The spectator, however, doesn’t need to know the story of the immigrants to empathize with the real meaning of the piece, which probably has to do with the paradox of impediment. A sense of time is also present and may be expressed by the light coming from above. The sky is depicted in the background, but no one looks up to when there is the danger of falling off. From dusk till dawn, migrants move back and forth like automatons, facing the same obstacles, carrying their nowherehood over their shoulders.

 

In Lightbulb Hanging in the Foreground, there is a rounded figure similar to a light bulb incrusted in the video projection. The scene is located in a warehouse where a mechanic tries to turn off (or fix?) the light by means of hammering it. The light twinkles, and it weakens as the mechanic continuously hits the plastic object. The mechanic uses several devices (a ladder, a rope, and a skate board) to access the light bulb from several angles, but in the end, the plastic shape can’t be totally manipulated by him, for it belongs to a world that isn’t that of the video projection.

 

“Sarkisian locates his project at a midway point between installation art and cinema,” says curator Dan Cameron in his essay Light at the End. Although the presence of human beings may not be the most important element in these pieces, their sequences of movements enrich the script plot structure. In the first case, we see the workers struggling to cross over the massive rocks, supporting and assisting each other. The sound of their steps is audible, and so are their whispers and sighs. The second piece shows the mechanic who never stops working in his warehouse, producing a series of expressive sounds that draw us easily into his tale. His actions may have a potential effect on the bulb, but they don’t determine the intensity of the light. Both performances contain a great dose of realism, and yet they are presented to the viewer under a strong technologically controlled surrealistic mood.

 

Extruded Video Engines allow us to see the functioning of the static motion. A plastic asymmetrical structure reflects the animated movement of numerous tinted channels that are running simultaneously. Blocks of letters emanate from a conduit and disappear into others. The smaller engine resembles a bubble gun toy, gyratory mechanisms and springs inside.

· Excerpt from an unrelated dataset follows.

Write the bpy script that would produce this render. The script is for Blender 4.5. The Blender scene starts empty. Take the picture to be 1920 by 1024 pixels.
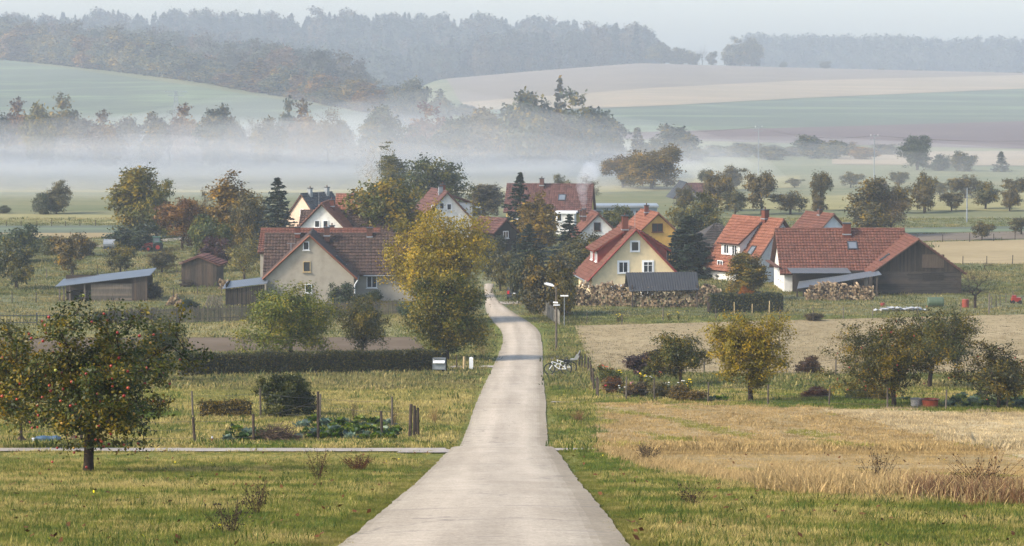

The bigger one has a great variety of spinning little wheels like fluctuating molecules inside a human body. The superposition of sounds originated by the movement of wheels and other artifacts gives the viewer the illusion of being in a concert of electro-acoustic music produced by a mechanical orchestra. There is a correlation between sounds and movements, a musical / visual dramaturgy that pushes the action neither forward nor backward, but rather operates in a circular mode. Slow and fast movements coalesce; purple liquids transfer from right to left or from left to right. The vibration seems to go in crescendo as we look at the machine’s parts functioning. While the images projected may not be openly connected with any life form, the procedures that take place in the interior of the “engine” have some similitude with the processes that happen on the inside of living organisms.

 

Sarkisian’s works are like the pages of a book that needs to be open for the readers to start sensing the emotion of the story. According to Dan Cameron, Sarkisian “is deeply interested in the way we insist on seeing ourselves functioning as part of the world.” We are all surrounded by illusory concepts that we are forced to believe in as time passes by. How do we connect with the rest of the individual pieces that make the great machinery (of the world) to start moving? At some point, we’ll have to forget about calling ourselves human beings and cheerfully accept that we’ve become oxidized bullets, darts trapped into a total stillness or a static motion.